Guidelines from the DDDA say loans should cover around 20% of a project’s cost.

So far, the authority has awarded $166M of available funding, with $46M going to office conversions. Swartz said the DDDA originally planned to have two rounds of funding in 2025, but, because of demand, it had four cycles.

The historic Petroleum building at 110 16th St. received $14M to support 178 units; the Symes building at 820 16th St. received $17M and will bring 116 units; and the University building at 910 16th St. received $14.5M for 120 units that will serve households making between 30% and 80% of the area median income. 

The Colorado Housing and Finance Authority also awarded the University building almost $5M in tax credits

A fifth project, the conversion of the Dry Goods building at 702 16th St., received $5.5M from the Denver Department of Housing Stability. The project includes 106 units for households making between 30% and 80% of AMI.

Projects that have applied or plan to apply for DDDA funding include the Lincoln Crossing Tower II, 475 17th Ave., High Fidelity Plaza and the Denver Energy Center, according to the Denver Business Journal.

Swartz said the next round of funding will likely be announced in early 2026. 

In 2023, the city released a study identifying 22 buildings as good candidates for adaptive reuse, and the DDP organized a task force, which concluded its work in 2024, to identify challenges for office conversions.

The city also launched the Adaptive Reuse Pilot Program, which provides a coordinator to help downtown projects through the review and permitting process. Most recently, adaptive reuse was called out as a priority in the 2025 Downtown Area Plan adopted by the city council in November.

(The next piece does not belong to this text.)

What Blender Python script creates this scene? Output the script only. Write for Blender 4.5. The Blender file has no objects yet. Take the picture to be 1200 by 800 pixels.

“I think that all kind of led up to the momentum that we're seeing in the market for these projects to get going,” DDP Senior Vice President of Planning and Community Impact Andrew Iltis said.

Placeholder
The Denver Energy Center

Conversions are also made easier by Denver having a chunk of office buildings constructed in the 1960s, '70s and '80s that are aging out of modern office needs and have plates that can be easily adapted, Iltis said. 

The DDP set goals to convert 7M SF of unused office space downtown and add 4,000 more housing units in the downtown core.

Four proposed projects — conversions of the University, Symes and Petroleum buildings and the Denver Energy Center — would account for 1.3M SF of converted office space of that goal, Iltis said. 

Downtown currently has about 40,000 residential units, he said.

“The longer-term vision for downtown is building in more resilience with a downtown that has more residential and has more housing density,” Iltis said. “When you get a critical mass of residents, it starts to build a true neighborhood.”

Though downtown’s recovery numbers are increasing, they haven't gotten back to prepandemic levels of visitors or employees. The weekday return-to-office rate is 61% per the DDP’s November report.

Swartz said the conversions support other revitalization efforts and existing uses downtown by bringing the needed population to the area.

“We have all sorts of these great, strong uses downtown, and the more people who live there and are there 24/7, the more you can turn that into a thriving 24/7 neighborhood that is not as dependent on one particular use,” she said.

Asher Luzzatto, president of The Luzzatto Co., which is converting the High Fidelity Plaza and the Denver Energy Center, said he believes the DDDA’s investment is crucial to a speedy downtown recovery.

The High Fidelity Plaza and Denver Energy Center are “almost perfectly suited” for conversion thanks to the buildings’ plate sizes and locations, he said.

Luzzatto is planning to turn the two buildings at 621 and 633 17th St., known as High Fidelity Plaza, into 700 residential units with 100K SF of commercial space, including coworking space and a childcare facility, according to the Denver Business Journal.

Similarly, one of the two buildings at the Denver Energy Center, located at 1625 and 1675 Broadway St., will be converted to 350 residential units.

“I think the public will see in a few years that every dollar that was invested in bringing residents to downtown and revitalizing retail and restaurant businesses is going to come back many-fold, because it's going to create a vibrancy where there will be follow-up investment and development for years to come,” Luzzatto said.